Connection to this news: Wang Yi's diplomatic overture comes even as fundamental boundary disputes and structural strategic competition remain unresolved — illustrating China's use of selective engagement (trade, BRICS, Global South) to stabilise the relationship at the diplomatic level without conceding on core territorial questions.
Key Facts & Data
- Meeting: Wang Yi and outgoing Indian Ambassador Pradeep Kumar Rawat, Beijing, 26 March 2026.
- Kazan breakthrough: Modi-Xi bilateral meeting, October 2024 — first formal summit in 5 years.
- BRICS India Presidency: 2026 (18th BRICS Summit hosted by India).
- BRICS expansion: Egypt, Ethiopia, Iran, Saudi Arabia, UAE joined January 2024.

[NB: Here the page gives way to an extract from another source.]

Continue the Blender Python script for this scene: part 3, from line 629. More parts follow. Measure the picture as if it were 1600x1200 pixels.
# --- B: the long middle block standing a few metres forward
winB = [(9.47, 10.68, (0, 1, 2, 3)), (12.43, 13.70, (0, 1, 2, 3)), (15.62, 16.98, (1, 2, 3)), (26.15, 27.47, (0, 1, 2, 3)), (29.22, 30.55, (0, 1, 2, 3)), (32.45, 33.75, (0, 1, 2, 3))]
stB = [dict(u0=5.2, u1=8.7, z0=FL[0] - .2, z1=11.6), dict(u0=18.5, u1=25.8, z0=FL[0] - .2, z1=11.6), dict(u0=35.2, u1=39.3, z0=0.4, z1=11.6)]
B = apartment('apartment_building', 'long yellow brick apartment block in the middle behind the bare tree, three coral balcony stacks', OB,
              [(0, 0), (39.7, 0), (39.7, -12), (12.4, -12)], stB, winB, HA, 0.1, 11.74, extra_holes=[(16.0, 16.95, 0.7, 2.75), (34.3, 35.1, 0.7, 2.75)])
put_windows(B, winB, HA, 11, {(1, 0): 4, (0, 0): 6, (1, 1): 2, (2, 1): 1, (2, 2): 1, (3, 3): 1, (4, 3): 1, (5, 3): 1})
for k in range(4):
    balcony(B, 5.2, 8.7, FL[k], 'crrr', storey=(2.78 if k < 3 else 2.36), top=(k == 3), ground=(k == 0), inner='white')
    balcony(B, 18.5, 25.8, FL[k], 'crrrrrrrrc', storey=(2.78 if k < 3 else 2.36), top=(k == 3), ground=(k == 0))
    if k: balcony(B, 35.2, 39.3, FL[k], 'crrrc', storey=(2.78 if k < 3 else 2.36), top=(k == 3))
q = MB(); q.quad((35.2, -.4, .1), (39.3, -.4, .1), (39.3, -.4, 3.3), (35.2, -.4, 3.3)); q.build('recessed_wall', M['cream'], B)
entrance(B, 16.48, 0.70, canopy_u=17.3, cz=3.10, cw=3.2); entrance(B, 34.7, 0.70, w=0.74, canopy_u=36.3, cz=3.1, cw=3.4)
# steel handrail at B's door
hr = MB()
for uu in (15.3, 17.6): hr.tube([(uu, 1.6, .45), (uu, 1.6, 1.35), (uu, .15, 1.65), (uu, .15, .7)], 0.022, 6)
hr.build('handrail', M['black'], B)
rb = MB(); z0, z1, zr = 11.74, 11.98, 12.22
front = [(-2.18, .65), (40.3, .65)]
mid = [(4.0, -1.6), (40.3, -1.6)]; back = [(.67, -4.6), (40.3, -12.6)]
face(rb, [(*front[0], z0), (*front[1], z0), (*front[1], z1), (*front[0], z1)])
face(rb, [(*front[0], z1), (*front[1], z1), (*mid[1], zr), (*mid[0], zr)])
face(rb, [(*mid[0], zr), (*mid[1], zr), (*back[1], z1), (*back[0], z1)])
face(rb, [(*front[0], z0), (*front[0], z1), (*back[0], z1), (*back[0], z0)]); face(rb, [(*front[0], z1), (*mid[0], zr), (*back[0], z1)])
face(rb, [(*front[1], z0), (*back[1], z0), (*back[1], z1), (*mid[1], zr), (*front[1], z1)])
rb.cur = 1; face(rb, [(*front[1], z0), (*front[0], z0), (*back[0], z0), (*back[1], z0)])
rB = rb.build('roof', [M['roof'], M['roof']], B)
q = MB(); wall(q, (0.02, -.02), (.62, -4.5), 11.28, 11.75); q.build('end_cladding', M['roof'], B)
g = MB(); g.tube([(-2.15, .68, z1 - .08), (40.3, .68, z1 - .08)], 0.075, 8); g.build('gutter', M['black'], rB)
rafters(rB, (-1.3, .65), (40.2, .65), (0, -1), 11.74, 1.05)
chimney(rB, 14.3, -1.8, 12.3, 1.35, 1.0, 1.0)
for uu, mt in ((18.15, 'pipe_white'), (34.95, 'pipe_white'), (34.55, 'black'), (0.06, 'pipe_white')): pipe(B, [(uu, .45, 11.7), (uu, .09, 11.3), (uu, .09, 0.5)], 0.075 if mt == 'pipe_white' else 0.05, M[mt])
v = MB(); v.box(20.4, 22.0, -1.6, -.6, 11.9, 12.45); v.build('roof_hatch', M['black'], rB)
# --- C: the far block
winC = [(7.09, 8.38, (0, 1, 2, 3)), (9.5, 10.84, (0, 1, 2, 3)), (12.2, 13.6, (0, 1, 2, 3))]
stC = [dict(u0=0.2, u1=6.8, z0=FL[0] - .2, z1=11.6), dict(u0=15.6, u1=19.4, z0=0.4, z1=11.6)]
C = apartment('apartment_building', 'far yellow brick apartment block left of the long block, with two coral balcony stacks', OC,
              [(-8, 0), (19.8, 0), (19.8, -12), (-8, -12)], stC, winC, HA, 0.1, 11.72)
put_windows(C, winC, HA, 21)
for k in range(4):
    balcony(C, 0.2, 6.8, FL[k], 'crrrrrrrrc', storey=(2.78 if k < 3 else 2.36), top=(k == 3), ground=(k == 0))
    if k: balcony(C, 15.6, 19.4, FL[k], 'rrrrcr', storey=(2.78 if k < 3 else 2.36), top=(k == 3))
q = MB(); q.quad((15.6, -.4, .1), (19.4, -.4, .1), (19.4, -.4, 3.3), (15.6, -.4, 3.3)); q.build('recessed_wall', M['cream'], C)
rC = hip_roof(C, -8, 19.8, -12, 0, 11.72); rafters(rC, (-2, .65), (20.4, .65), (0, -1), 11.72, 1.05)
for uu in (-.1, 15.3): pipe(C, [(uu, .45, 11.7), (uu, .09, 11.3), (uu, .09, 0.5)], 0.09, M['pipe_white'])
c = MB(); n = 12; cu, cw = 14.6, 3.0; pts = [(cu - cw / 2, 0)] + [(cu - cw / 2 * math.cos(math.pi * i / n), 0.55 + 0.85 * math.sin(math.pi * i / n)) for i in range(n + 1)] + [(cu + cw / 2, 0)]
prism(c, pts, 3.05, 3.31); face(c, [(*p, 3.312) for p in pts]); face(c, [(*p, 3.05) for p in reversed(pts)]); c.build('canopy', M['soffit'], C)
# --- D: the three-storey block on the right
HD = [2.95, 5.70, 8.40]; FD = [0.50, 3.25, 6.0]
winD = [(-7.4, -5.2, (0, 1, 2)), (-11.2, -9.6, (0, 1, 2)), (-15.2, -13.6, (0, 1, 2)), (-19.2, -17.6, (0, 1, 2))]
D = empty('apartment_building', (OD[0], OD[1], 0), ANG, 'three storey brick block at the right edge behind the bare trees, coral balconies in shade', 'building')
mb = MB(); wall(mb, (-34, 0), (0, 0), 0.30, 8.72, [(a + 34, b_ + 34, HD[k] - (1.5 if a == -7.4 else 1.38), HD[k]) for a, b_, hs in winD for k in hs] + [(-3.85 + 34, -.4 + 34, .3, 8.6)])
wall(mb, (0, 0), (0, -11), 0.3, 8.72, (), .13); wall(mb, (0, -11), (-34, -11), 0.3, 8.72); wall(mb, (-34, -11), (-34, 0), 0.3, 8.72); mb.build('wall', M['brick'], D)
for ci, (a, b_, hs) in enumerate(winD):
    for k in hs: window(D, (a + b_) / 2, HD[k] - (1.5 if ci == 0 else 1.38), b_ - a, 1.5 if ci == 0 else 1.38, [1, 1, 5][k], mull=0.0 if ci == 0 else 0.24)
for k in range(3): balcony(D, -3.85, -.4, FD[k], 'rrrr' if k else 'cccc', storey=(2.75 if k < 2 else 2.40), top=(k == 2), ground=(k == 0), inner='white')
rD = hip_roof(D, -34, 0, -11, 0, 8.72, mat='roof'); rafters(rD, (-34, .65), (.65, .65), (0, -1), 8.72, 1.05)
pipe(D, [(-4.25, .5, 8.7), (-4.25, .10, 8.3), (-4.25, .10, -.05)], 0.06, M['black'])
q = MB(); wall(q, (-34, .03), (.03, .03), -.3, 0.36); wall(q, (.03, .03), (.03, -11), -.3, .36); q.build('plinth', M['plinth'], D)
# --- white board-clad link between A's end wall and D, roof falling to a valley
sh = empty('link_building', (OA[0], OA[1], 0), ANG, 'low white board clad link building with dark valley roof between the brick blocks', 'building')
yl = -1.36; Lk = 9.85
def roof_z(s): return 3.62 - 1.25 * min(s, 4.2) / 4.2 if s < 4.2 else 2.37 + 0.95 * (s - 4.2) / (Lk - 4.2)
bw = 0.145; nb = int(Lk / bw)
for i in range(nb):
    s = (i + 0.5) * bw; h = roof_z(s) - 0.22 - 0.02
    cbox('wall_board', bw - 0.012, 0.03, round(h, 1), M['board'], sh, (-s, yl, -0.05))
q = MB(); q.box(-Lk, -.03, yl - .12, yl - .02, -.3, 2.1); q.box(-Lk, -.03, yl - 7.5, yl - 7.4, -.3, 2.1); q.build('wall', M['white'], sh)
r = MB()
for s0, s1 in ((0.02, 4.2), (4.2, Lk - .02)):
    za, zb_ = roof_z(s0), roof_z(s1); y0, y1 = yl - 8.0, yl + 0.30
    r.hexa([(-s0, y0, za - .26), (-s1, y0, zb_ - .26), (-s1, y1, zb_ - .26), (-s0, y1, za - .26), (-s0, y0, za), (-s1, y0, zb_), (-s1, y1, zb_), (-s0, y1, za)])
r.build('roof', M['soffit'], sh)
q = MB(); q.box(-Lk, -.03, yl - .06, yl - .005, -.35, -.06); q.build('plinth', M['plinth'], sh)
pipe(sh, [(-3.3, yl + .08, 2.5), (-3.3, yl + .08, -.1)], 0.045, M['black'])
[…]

- New Development Bank: established 2015, headquartered Shanghai, $100 billion authorised capital.
- India Voice of Global South Summits: January 2023 (1st) and January 2024 (2nd) — 125 countries.
- African Union G20 membership: secured under India's G20 Presidency, 2023.
- LAC length: ~3,488 km.
- Galwan Valley clash: June 2020 — 20 Indian soldiers killed, first combat fatalities since 1975.